A video pitch about corporate blogging
Joël Ronez, a French blog consultant, is preparing a big presentation to the marketing professionals at Steria about corporate blogging and he asked me a weird idea, a few minutes videoblog with a pitch on why they should do it. It was quite fun to do it, here it is in quicktime video (5,1Mo)... I prepared it with videocue and an isight.
And a transcript:
"Hello everybody, and welcome to my home office !
Joël Ronez makes me do weird experiments: make a videoblog to be presented to you, the international marketing professionals at Steria in a conference in Nice and give you a few minutes pitch on 4 reasons why a large corporation such as yours should blog...
I have no idea how far you are on that road so these key points are very general and applicable to any company, you probably know them already, but let me try.

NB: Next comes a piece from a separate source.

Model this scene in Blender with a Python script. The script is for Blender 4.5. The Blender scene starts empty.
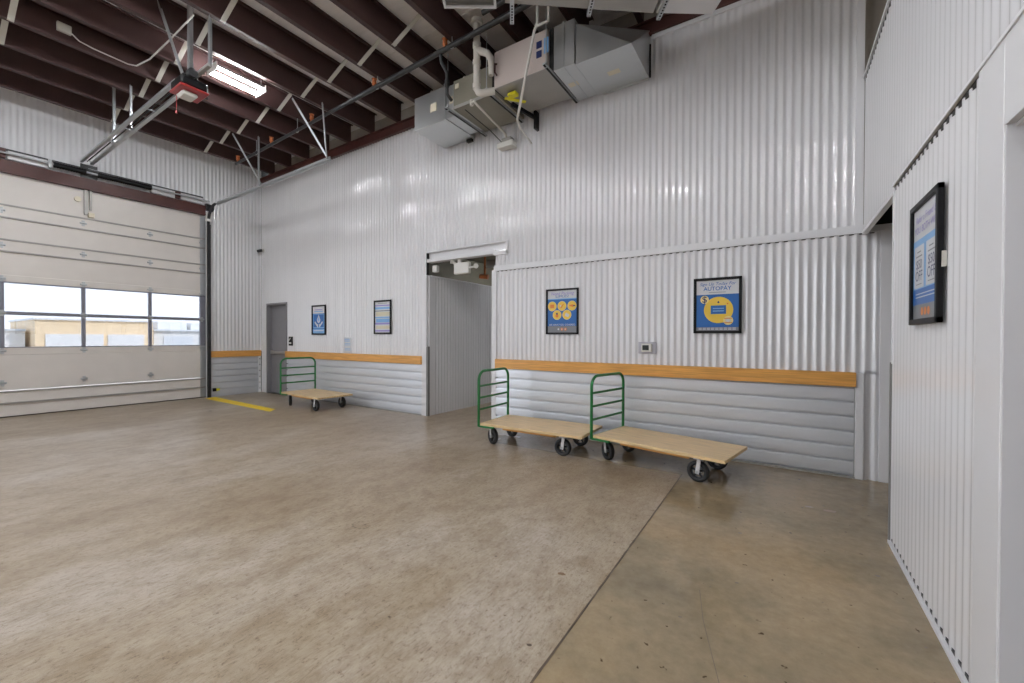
import bpy, math, random
from mathutils import Vector, Matrix
random.seed(7)
PI = math.pi
scene = bpy.context.scene
COL = scene.collection
H = 1.32
YW, XG, XR, XU = 5.064, -10.487, .605, .65      # back wall, roll-up-door wall, right wall panel, wall above it
PITCH, AMP = .0745, .0165
DECK = 5.44

# ------------------------------------------------------------------ materials
def mat(name, col, rough=.5, metal=0., noise=0., nscale=8., stretch=(1, 1, 1), bump=0., bscale=40., spec=.5, coat=0., emit=None, estr=0., rvar=0.):
    m = bpy.data.materials.new(name); m.use_nodes = True
    nt = m.node_tree; b = nt.nodes['Principled BSDF']
    b.inputs['Base Color'].default_value = (*col, 1)
    b.inputs['Roughness'].default_value = rough
    b.inputs['Metallic'].default_value = metal
    b.inputs['Specular IOR Level'].default_value = spec
    b.inputs['Coat Weight'].default_value = coat
    b.inputs['Coat Roughness'].default_value = .07
    tc = nt.nodes.new('ShaderNodeTexCoord'); mp = nt.nodes.new('ShaderNodeMapping')
    mp.inputs['Scale'].default_value = stretch
    nt.links.new(tc.outputs['Object'], mp.inputs['Vector'])
    if noise > 0:
        n = nt.nodes.new('ShaderNodeTexNoise'); n.inputs['Scale'].default_value = nscale; n.inputs['Detail'].default_value = 5
        nt.links.new(mp.outputs[0], n.inputs['Vector'])
        r = nt.nodes.new('ShaderNodeValToRGB')
        r.color_ramp.elements[0].position = .3; r.color_ramp.elements[1].position = .7
        r.color_ramp.elements[0].color = (*[c * (1 - noise) for c in col], 1)
        r.color_ramp.elements[1].color = (*[min(1, c * (1 + noise)) for c in col], 1)
        nt.links.new(n.outputs['Fac'], r.inputs['Fac']); nt.links.new(r.outputs[0], b.inputs['Base Color'])
        if rvar > 0:
            mr = nt.nodes.new('ShaderNodeMapRange'); mr.inputs['To Min'].default_value = max(.02, rough - rvar); mr.inputs['To Max'].default_value = rough + rvar
            mr.inputs['From Min'].default_value = .3; mr.inputs['From Max'].default_value = .7
            nt.links.new(n.outputs['Fac'], mr.inputs['Value']); nt.links.new(mr.outputs[0], b.inputs['Roughness'])
    if bump > 0:
        n2 = nt.nodes.new('ShaderNodeTexNoise'); n2.inputs['Scale'].default_value = bscale; n2.inputs['Detail'].default_value = 4
        nt.links.new(mp.outputs[0], n2.inputs['Vector'])
        bp = nt.nodes.new('ShaderNodeBump'); bp.inputs['Strength'].default_value = bump; bp.inputs['Distance'].default_value = .01
        nt.links.new(n2.outputs['Fac'], bp.inputs['Height']); nt.links.new(bp.outputs[0], b.inputs['Normal'])
    if emit:
        b.inputs['Emission Color'].default_value = (*emit, 1); b.inputs['Emission Strength'].default_value = estr
    return m

M = {}
M['wall'] = mat('white_ribbed_steel', (.685, .685, .705), .28, noise=.02, nscale=1.5, bump=.04, bscale=3, coat=1.)
M['wall_flat'] = mat('white_flat_steel', (.69, .69, .71), .35, noise=.02, nscale=2)
M['wains'] = mat('galvalume', (.66, .68, .72), .33, metal=.4, noise=.05, nscale=3, stretch=(.3, .3, 3))
M['wood'] = mat('varnished_pine', (.68, .34, .085), .38, noise=.20, nscale=5, stretch=(.7, .7, 14))
M['deckwood'] = mat('plywood_deck', (.70, .505, .27), .40, noise=.24, nscale=5, stretch=(.7, 18, 3))
M['brown'] = mat('oxide_primer', (.055, .025, .023), .50, noise=.1, nscale=4)
M['rust'] = mat('dark_red_steel', (.075, .022, .018), .45, noise=.2, nscale=3)
M['deck'] = mat('vinyl_insulation', (.88, .865, .87), .42, noise=.04, nscale=3, stretch=(1, 6, 1), bump=.5, bscale=9)
M['strap'] = mat('white_strap', (.58, .57, .52), .45, noise=.05)
M['galv'] = mat('galvanised', (.50, .52, .54), .32, metal=.7, noise=.03, nscale=12)
M['duct'] = mat('duct_sheet', (.60, .62, .63), .30, metal=.85, noise=.02, nscale=3)
M['duct_dull'] = mat('duct_painted', (.36, .35, .33), .40, metal=.2, noise=.05, nscale=4)
M['pink'] = mat('furnace_enamel', (.56, .49, .46), .40, noise=.03, nscale=2)
M['olive'] = mat('coil_case', (.23, .215, .17), .45, noise=.06, nscale=4)
M['black'] = mat('black_plastic', (.006, .006, .007), .45, noise=.2, spec=.25)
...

1. if you don't do it, your clients will do it for you by publishing their comments about the quality of your work: check Steria in Google and in blog search engines such as Technorati, you'll see there is already a lot and it keeps growing
2. This is good news it means your customers care about what you do, there is a conversation around you and as the Clue Train Manifesto book says, markets are conversations.

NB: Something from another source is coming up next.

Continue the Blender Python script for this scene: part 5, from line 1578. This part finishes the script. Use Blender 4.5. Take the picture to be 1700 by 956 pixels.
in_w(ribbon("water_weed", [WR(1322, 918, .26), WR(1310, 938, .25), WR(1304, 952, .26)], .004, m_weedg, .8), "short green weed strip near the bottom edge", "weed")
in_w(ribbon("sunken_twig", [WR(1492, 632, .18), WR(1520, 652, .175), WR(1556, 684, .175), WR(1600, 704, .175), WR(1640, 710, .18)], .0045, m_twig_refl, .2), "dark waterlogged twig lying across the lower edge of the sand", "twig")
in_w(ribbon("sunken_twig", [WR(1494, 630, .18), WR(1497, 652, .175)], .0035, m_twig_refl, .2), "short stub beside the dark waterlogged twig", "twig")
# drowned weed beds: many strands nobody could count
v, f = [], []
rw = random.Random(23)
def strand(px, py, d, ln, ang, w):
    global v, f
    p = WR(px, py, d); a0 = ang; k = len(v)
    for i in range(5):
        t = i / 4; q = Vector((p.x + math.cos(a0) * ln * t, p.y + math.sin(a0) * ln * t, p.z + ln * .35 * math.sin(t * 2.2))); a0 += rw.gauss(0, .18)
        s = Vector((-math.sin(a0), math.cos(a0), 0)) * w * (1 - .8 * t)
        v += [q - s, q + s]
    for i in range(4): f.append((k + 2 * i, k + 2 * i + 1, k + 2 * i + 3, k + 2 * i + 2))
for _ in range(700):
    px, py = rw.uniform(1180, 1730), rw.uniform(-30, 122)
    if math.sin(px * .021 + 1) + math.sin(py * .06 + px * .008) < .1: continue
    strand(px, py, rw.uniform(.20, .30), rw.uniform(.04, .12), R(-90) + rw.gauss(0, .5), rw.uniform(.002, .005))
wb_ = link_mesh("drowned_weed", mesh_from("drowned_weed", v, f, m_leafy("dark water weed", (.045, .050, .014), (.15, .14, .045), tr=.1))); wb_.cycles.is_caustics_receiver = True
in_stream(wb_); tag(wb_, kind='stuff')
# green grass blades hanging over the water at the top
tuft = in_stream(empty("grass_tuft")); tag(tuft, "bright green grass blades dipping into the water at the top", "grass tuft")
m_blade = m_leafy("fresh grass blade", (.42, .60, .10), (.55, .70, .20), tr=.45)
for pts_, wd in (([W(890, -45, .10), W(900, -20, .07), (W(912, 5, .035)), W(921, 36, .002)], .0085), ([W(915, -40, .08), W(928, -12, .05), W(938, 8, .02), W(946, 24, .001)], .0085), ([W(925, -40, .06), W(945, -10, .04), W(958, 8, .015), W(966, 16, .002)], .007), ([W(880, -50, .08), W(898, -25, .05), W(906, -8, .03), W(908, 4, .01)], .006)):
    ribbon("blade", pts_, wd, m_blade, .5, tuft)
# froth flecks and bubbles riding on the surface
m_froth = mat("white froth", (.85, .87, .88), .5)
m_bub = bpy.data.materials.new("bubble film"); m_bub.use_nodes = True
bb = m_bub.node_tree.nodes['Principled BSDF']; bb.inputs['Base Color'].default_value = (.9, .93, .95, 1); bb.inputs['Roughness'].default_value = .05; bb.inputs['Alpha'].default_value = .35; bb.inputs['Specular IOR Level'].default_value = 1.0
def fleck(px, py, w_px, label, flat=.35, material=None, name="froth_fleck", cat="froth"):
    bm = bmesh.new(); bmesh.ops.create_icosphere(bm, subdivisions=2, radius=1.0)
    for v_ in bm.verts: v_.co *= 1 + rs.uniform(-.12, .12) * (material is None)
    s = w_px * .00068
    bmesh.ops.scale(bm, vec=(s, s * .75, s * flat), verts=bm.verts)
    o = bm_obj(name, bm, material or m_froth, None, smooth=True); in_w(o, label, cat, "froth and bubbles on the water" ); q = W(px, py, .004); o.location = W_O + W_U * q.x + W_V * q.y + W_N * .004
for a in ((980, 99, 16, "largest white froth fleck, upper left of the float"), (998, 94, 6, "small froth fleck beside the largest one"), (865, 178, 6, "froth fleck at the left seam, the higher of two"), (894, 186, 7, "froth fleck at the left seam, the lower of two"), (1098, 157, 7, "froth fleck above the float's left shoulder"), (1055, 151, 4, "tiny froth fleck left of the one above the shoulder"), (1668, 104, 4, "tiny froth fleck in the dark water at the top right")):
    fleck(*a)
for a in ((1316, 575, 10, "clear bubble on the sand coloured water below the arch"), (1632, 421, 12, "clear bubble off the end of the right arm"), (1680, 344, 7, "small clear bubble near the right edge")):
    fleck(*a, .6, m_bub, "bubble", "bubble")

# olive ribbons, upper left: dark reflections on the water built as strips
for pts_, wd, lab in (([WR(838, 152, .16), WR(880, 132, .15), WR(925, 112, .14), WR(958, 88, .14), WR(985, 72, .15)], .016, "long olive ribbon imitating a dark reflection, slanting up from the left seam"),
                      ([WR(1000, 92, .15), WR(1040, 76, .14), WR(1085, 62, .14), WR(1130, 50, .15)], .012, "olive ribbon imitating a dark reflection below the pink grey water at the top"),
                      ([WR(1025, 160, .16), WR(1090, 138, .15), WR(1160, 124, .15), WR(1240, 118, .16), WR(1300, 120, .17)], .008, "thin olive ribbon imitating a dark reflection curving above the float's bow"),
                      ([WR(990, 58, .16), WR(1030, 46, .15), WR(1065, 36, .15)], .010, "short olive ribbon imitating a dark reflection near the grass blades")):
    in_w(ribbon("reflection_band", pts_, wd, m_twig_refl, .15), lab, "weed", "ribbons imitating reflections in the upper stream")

One of the reasons why you should open your own blogs is now to participate in this conversation, to have your own voice and let the transparency enter your company. We want to hear your project managers, the people who do research and your employees, not only the corporate message that your websites send, not only the voice of your management and your press releases. We want you to be just a click away. We want to give you suggestions on what you should do better and give you feedback, no need for panels anymore to get our feedback.
3. We want you to express your voice as you really are, not as your annual report or your PR presents you.
People are interested in the conversations. Take a comparison with the decision to buy a car for example. What do you prefer, an advertising about how great is this car or what ten of your friends have to say about it ?
Just for fun, let me quote here one of your colleagues at SAP, my friend Shai Agassi who is also member of the SAP board: "if you blog, you exist" and I would add, "you exist as you are really". The blog is the best online representation of yourself. People will find you easily in Google and read what you have to share with them, your expertise for example.
4. Are you afraid of getting negative comments ? All businesses do. If there are any on the Web, it means there are also current conversations about them and you should answer them in public. Here is a few tips on how to start easily
-create an expert blog: we all do market research and read press articles, such as interesting entries on our current focus. It could be on anything. On your work or on what happens in New Orleans. Just start a blog linking to everything you believe is interesting and there should not be any controversy or risk. The research you already do is now public and helpful for others.
-consider launching internal blogs, the risk is extremely limited as long as you write a charter on what you let your employees blog or not. Actually if it's only internal, it's probably everything. Many large companies such as Disney, Nokia or the BBC have already hundreds of internal blogs where the employees share what they learnt everyday and most importantly, create conversations on how to help each other solve your customers issues.
Of course I would really advise you to use Microsoft or Macromedia examples: let any employee blog in public following a short blog charter (which states basic rules such as nothing confidential) and present these blogs in a public portal. This would provide not only a great transparency to your customers, but also let them read and discuss directly with your research specialists or why not your top management, like Bob Lutz of General Motors is doing.
There is no market for messages, no market for corporate talks: do you read many press releases these days ? This challenge to all of us, not only the PR people, is very exciting and I believe it is as important as the ubiquity of email. One blog created in the world every second and 50 million of them at the end of 2005 tells the story ! Thanks very much for listening and have fun during your conference."